Amazon has patented a means to sell used ebooks within the Kindle system.  A book will be branded within the system when it is bought, then when the buyer puts it up for resale at the Kindle store, it will be removed from his account and transferred to the buyer’s account.  Amazon will receive a small fee for each sale.  A limited number of sales of each book may or may not be included in the system.

According to copyright law, specifically “The Doctrine of First Sale,” this is illegal because digital goods aren’t physical things so they can’t be resold.  (See my article on “The First Sale Doctrine and eBooks” for more details.  http://mbyerly.blogspot.com/2009/04/first-sale-doctrine-and-ebooks.html  )

But a legal battle is currently being fought between ReDigi, a used digital music store, and the various groups in the music industry over a similar system.  If ReDigi is able to win this, Amazon will probably move forward with their own system of resale.  
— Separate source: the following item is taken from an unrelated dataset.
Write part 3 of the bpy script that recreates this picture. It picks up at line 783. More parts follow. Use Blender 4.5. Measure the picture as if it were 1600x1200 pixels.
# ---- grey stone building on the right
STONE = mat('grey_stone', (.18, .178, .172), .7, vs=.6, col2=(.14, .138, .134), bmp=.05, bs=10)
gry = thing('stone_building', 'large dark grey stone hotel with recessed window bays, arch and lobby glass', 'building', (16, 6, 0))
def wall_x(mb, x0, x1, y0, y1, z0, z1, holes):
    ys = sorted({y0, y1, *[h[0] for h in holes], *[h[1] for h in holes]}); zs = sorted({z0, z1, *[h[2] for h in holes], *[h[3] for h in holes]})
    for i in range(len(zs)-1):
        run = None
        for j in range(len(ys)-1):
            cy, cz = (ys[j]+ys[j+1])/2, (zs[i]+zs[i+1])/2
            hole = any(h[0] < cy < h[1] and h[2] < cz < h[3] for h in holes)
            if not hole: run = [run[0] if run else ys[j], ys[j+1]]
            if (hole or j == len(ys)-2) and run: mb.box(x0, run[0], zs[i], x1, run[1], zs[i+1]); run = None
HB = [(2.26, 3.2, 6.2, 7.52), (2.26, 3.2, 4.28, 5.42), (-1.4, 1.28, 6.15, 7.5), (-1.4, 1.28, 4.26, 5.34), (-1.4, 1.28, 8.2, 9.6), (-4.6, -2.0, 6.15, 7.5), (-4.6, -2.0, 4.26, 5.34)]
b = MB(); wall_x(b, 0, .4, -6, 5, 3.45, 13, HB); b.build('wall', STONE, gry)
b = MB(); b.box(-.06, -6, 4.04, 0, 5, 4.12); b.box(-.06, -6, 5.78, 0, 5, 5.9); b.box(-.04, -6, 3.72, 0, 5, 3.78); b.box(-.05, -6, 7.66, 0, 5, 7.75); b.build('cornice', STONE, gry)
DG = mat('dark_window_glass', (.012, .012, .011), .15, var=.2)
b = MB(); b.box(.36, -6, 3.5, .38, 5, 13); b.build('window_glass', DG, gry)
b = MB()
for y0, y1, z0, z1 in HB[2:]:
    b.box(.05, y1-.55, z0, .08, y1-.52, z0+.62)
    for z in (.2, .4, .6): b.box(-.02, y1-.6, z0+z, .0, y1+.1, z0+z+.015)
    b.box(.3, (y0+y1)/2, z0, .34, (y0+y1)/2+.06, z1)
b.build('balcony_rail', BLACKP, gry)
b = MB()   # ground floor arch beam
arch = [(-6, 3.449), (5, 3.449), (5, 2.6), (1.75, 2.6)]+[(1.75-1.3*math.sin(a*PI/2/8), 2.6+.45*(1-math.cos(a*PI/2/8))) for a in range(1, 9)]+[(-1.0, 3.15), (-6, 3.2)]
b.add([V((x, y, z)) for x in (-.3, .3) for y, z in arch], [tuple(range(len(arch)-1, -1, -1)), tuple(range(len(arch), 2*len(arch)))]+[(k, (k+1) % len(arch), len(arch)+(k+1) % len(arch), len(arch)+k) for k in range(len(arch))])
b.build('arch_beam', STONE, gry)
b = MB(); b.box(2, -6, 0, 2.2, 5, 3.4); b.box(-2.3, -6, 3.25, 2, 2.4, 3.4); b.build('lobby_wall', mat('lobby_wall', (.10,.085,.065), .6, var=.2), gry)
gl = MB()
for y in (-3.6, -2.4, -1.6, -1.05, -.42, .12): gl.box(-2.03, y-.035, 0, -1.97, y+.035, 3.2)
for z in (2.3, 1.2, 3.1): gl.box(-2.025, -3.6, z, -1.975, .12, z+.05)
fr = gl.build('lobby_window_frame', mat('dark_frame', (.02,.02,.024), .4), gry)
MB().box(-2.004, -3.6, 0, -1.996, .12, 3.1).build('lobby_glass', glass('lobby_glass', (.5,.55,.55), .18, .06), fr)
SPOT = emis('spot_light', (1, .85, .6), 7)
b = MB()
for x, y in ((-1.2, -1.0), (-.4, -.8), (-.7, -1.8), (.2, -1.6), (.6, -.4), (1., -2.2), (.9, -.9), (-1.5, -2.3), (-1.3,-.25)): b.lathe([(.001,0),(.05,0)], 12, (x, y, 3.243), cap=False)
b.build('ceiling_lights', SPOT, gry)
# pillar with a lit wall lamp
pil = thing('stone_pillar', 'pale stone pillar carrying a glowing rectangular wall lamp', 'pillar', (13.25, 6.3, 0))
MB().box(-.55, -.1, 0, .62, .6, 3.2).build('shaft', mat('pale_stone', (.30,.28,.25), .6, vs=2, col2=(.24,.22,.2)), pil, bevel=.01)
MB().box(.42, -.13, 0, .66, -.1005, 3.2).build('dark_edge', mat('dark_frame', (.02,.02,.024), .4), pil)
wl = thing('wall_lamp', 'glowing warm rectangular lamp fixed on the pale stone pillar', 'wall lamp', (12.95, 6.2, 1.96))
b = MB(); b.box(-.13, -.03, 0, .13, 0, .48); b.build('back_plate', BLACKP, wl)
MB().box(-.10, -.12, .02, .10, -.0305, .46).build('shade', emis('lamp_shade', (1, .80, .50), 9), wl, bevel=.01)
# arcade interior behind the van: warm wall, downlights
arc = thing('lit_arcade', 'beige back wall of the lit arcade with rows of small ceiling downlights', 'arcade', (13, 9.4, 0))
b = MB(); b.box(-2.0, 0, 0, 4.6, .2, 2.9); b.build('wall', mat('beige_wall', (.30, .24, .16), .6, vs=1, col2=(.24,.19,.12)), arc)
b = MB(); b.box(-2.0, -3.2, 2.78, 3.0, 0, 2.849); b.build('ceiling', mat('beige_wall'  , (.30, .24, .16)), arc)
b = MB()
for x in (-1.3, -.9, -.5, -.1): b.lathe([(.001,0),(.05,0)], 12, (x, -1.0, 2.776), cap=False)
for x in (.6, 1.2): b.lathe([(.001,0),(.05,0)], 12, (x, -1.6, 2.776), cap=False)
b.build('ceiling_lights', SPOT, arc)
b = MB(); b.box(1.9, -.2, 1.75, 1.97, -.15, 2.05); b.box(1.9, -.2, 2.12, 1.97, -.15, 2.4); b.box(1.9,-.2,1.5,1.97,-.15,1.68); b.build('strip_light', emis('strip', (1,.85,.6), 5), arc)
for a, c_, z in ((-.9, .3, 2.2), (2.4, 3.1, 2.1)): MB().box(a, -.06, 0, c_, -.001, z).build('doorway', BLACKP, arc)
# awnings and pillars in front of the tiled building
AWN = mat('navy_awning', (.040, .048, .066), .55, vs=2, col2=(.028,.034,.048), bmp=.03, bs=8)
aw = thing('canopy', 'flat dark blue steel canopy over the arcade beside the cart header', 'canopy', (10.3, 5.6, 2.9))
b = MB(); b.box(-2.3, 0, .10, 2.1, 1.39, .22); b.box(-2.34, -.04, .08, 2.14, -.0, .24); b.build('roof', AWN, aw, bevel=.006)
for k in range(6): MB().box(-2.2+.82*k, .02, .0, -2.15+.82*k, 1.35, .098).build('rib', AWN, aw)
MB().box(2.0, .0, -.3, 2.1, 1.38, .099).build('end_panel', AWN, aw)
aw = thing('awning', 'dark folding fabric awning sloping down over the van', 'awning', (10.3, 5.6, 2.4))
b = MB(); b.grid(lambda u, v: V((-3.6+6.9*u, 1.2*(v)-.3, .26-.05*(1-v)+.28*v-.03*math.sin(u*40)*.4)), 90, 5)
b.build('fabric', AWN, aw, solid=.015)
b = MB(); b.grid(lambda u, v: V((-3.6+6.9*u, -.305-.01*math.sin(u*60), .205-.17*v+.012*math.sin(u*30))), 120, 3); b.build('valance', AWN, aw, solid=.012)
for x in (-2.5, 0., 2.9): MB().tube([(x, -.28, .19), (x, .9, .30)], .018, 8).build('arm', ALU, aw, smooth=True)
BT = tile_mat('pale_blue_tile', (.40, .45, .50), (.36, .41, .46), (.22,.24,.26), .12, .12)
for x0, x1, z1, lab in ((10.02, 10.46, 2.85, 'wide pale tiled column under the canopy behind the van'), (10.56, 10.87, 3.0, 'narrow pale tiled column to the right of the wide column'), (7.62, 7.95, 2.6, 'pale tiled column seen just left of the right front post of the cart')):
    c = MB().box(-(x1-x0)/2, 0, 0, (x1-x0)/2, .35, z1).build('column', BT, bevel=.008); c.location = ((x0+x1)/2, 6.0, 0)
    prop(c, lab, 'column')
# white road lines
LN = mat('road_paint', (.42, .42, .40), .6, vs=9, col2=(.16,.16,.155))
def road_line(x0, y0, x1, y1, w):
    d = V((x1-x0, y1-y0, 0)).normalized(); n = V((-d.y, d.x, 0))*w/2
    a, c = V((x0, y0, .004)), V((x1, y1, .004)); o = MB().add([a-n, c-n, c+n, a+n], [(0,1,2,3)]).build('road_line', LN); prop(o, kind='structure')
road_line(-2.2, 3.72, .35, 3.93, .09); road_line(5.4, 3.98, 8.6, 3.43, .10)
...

At first glance, it appears Amazon would be cutting into its own Kindle profits with this system, but Amazon isn’t known for its poor business practices.    Here’s what it will gain from the system.  

Buyers go for the cheapest prices.  If a used Kindle ebook is cheaper than any other version of the book, buyers will start using the Kindle system and its hardware.  iTunes, Nook, and other sites won’t be able to match these lower prices unless they start selling new ebooks for next to nothing or they put into place their own reselling system.  Such a complex system would take some time, perhaps years, so Amazon would gain the advantage in the market for many years to come.  

Some in the industry believe that Amazon is intent on killing off publishers so authors will have to go the self-publishing route, and authors as individuals have no real bargaining power when it comes to the terms Amazon will set.  (See “Used eBooks: The Ridiculous Idea that Could Also Destroy Publishing”  http://motherboard.vice.com/blog/used-ebooks-is-a-ridiculous-idea-that-could-ruin-authors-publishers  )

What will all this mean if Amazon’s used ebook system becomes available?  Readers may be happy with this system, but authors and publishers will not.  Publishing has a very low profit margin, as is, and anything that will cut into that profit will hurt, sometimes to the point of putting authors and publishers out of business.  

Authors like me have been busy educating readers on “The First Sale Doctrine” so they will know that ebooks can’t be resold, loaned, or put online for free, but a system like this will make readers believe that, if Amazon can do this, so can they. Piracy will spread.

If Amazon gains total supremacy in the distribution market, then they will be able to dictate the terms in contracts with authors and publishers, and those terms will shift even more of the profit into Amazon’s pockets.

If the other distribution markets fail and Amazon is the only source of ebooks, it can close down the used market place, and readers will have to pay much more for the surviving content.  After all, Amazon is in it for Amazon as they have proven over and over again.  

This system may not be the eBook Zombie Apocalypse as a universal removal of “First Sale Doctrine” on digital goods would be, but it may very well be the beginning of the end of publishing as a profitable venture.  

UPDATE: On March 30, 2013, a federal court ruled in the Capitol Records versus ReDigi case that it is illegal to sell "used" digital files.  No word yet if ReDigi will continue to fight this battle.